Bir okuyucusunun, Mustafa Öztürk'e gönderdiği e-postadır.
Değerli Hocam,
Bu maili size sosyal medyadan yaptığınız “ayrılış” imalı yazınız
dolayısıyla atıyorum. Çünkü bu olay benim için bir aidiyet meselesini
yeniden ve üzücü bir şekilde gündeme getirdi.
Şöyle düşündüm: Toprağımız, evimiz- barkımız, köyümüz-mahallemiz gibi
mekanlara bağlılığımız aidiyetin ilksel bir hali olmalı. Biz onların
içini hatıralarımızla dolduruyor, sanki ona yeniden bir ruh veriyor ve
onu ancak bu şekilde kendimizin
yapabiliyoruz.

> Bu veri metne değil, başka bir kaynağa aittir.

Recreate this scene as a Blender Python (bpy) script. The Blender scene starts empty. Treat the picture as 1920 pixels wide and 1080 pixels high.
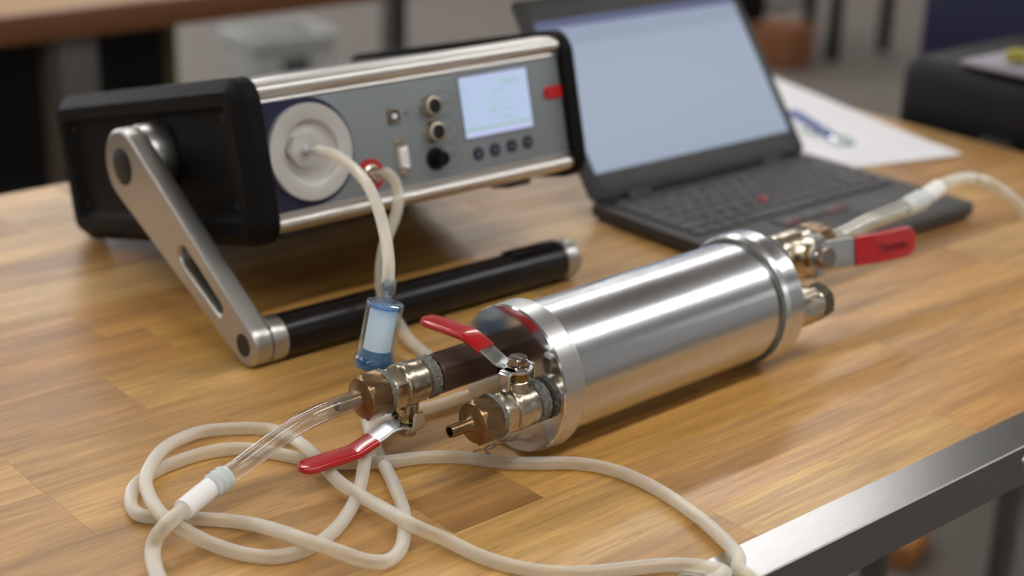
import bpy, bmesh, math, random
from mathutils import Vector, Matrix
random.seed(11)
SC = bpy.context.scene
COL = SC.collection
TZ = 0.90                       # height of the bench top above the floor
PI = math.pi

# ------------------------------------------------------------------ camera
pt, rl = 0.3644, 0.0269
fwd = Vector((0, math.cos(pt), -math.sin(pt)))
r0 = Vector((1, 0, 0)); u0 = Vector((0, math.sin(pt), math.cos(pt)))
cright = r0*math.cos(rl) + u0*math.sin(rl)
cup = -r0*math.sin(rl) + u0*math.cos(rl)
cam = bpy.data.cameras.new('camera')
cam_o = bpy.data.objects.new('camera', cam); COL.objects.link(cam_o)
mw = Matrix((cright, cup, -fwd)).transposed().to_4x4()
mw.translation = Vector((0, 0, 0.478 + TZ))
cam_o.matrix_world = mw
cam.sensor_width = 36; cam.lens = 36*2936/1920
cam.clip_start = 0.02
cam.dof.use_dof = True
cam.dof.focus_distance = 0.985
cam.dof.aperture_fstop = 4.0
SC.camera = cam_o

# ------------------------------------------------------------------ view, world, light levels
SC.view_settings.view_transform = 'Standard'
SC.view_settings.look = 'None'
SC.view_settings.gamma = 1
SC.view_settings.use_curve_mapping = False
SC.view_settings.exposure = 0.09
LAMP = 18.3                     # strength of the ceiling lamp diffusers
WINDOW = 5.0                    # daylight through the far windows
w = bpy.data.worlds.new('world'); SC.world = w; w.use_nodes = True
bg = w.node_tree.nodes['Background']
bg.inputs[0].default_value = (0.75, 0.82, 1, 1); bg.inputs[1].default_value = 0.25

# ------------------------------------------------------------------ helpers
def lin(c):
    def f(v):
        v /= 255
        return v/12.92 if v <= .04045 else ((v+.055)/1.055)**2.4
    return (f(c[0]), f(c[1]), f(c[2]), 1)

def mat(name, col, rough=.5, metal=0, **k):
    m = bpy.data.materials.new(name); m.use_nodes = True
    nt = m.node_tree; b = nt.nodes['Principled BSDF']
    b.inputs['Base Color'].default_value = lin(col)
    b.inputs['Roughness'].default_value = rough
    b.inputs['Metallic'].default_value = metal
    for kk, v in k.items():
        if kk == 'emit':
            b.inputs['Emission Color'].default_value = lin(v[0]); b.inputs['Emission Strength'].default_value = v[1]
        elif kk == 'spec': b.inputs['Specular IOR Level'].default_value = v
        elif kk == 'coat': b.inputs['Coat Weight'].default_value = v; b.inputs['Coat Roughness'].default_value = .08
        elif kk == 'aniso': b.inputs['Anisotropic'].default_value = v
        elif kk == 'noise':      # (scale xyz, low factor, high factor, bump)
            sc, lo, hi, bump = v
            tc = nt.nodes.new('ShaderNodeTexCoord'); mp = nt.nodes.new('ShaderNodeMapping')
            mp.inputs['Scale'].default_value = sc
            no = nt.nodes.new('ShaderNodeTexNoise'); no.inputs['Scale'].default_value = 1; no.inputs['Detail'].default_value = 5
            nt.links.new(tc.outputs['Object'], mp.inputs[0]); nt.links.new(mp.outputs[0], no.inputs[0])
            mr = nt.nodes.new('ShaderNodeMapRange'); mr.inputs[1].default_value = .3; mr.inputs[2].default_value = .7
            mr.inputs[3].default_value = lo; mr.inputs[4].default_value = hi
            nt.links.new(no.outputs['Fac'], mr.inputs[0])
            mx = nt.nodes.new('ShaderNodeMix'); mx.data_type = 'RGBA'; mx.blend_type = 'MULTIPLY'
            mx.inputs[0].default_value = 1; mx.inputs[6].default_value = lin(col)
            nt.links.new(mr.outputs[0], mx.inputs[7]); nt.links.new(mx.outputs[2], b.inputs['Base Color'])
            mr2 = nt.nodes.new('ShaderNodeMapRange'); mr2.inputs[1].default_value = .3; mr2.inputs[2].default_value = .7
            mr2.inputs[3].default_value = rough*.8; mr2.inputs[4].default_value = min(1, rough*1.25)
            nt.links.new(no.outputs['Fac'], mr2.inputs[0])
            if metal < .5: nt.links.new(mr2.outputs[0], b.inputs['Roughness'])
            if bump:
                bp = nt.nodes.new('ShaderNodeBump'); bp.inputs['Strength'].default_value = bump; bp.inputs['Distance'].default_value = .0006
                nt.links.new(no.outputs['Fac'], bp.inputs['Height']); nt.links.new(bp.outputs[0], b.inputs['Normal'])
    return m

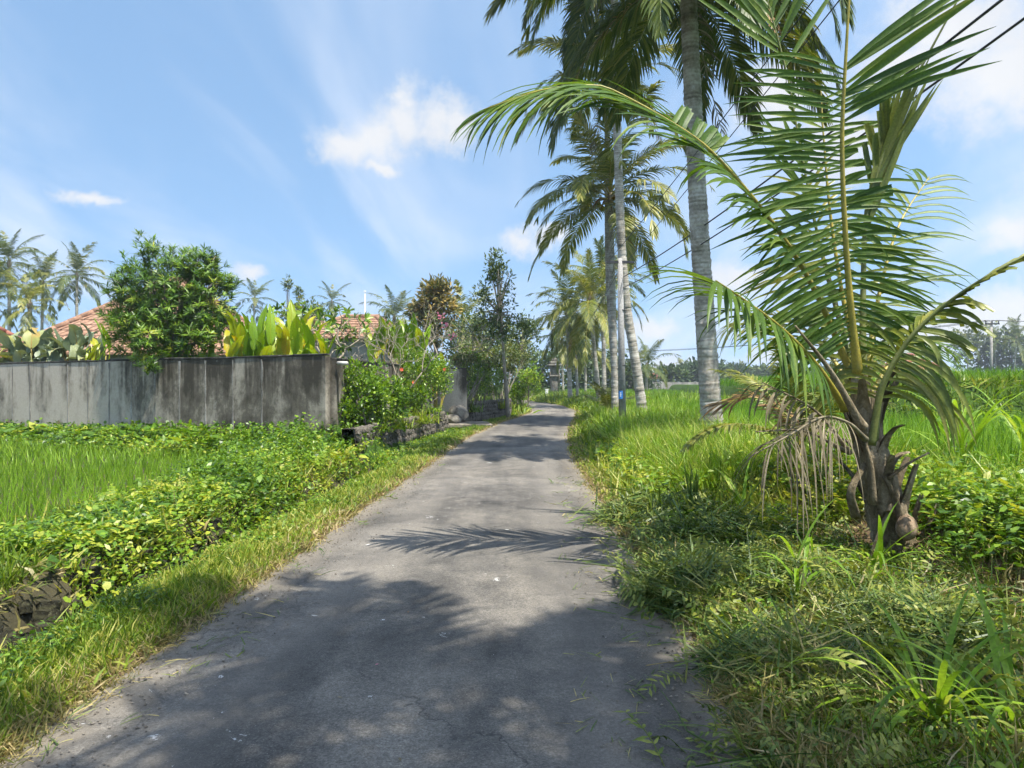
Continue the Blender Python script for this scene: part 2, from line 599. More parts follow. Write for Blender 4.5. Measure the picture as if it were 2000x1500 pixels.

Bu yüklediğimiz ikinci “iç hayat” onların cismini aşıyor
ve anlamını bir türlü hakkıyla kavrayamıyoruz.
Hocam ben film sektöründe çalışıyorum. Birkaç yıl önce çekimler için
ormanlık alanlara ihtiyacımız oldu. Şehrin içinde böyle yerler kalmadığı
kabulünden hareketle Şile, Ormanlı gibi İstanbul’un çevre ilçelerine
gitmek durumunda kaldık.
Büyük kamyonları hareket ettirdiğimiz için yakıt ve prodüksiyon
masrafları katlanılmaz hale geldi. O zaman Çengelköy sırtlarında
çocukluğumun geçtiği yerlere bakmak geldi aklıma. Böylelikle yakında bir
yerde işi yoluna koyacak bir yer bulmuş olacaktık. Çocukluğumun
inin cinin top oynadığı yerleriydi nasılsa buralar. Gittim ve arabayla
bir turlayayım dedim. Sonuç: Yaklaşık 50 dönümlük yerde üç metreye üç
metre boş bir alanın kalmadığıydı. Birden tutamadım kendimi ve ağlamaya
başladım. Ne kadar da safmışım. İçimde tarifsiz
bir acı hissettim. Günlerce bunun etkisinden kurtulamadım. Bu acı bir
süre sonra yerini hüzne bıraktı. Acılı mutluluk hali… Sonra anladım ki
çocukluğumun geçtiği bu yer, bu yıkımla karşılaşıncaya kadar aslında
bana ait değilmiş. Burayı sevmek ve sahip çıkmak
bir alışkanlıktan öte bir şey değilmiş aslında. Bu kayıp duygusundan
sonradır ki sanki bir şey tekamüle erdi ve iyisiyle kötüsüyle
çocukluğumun geçtiği bu yer gerçekten benim oldu. Değerini ve anlamını
kavradığımı hissettim. Yerine koydum. Şimdi de içimde
yıkılamayacağını umduğum bir yerde duruyor…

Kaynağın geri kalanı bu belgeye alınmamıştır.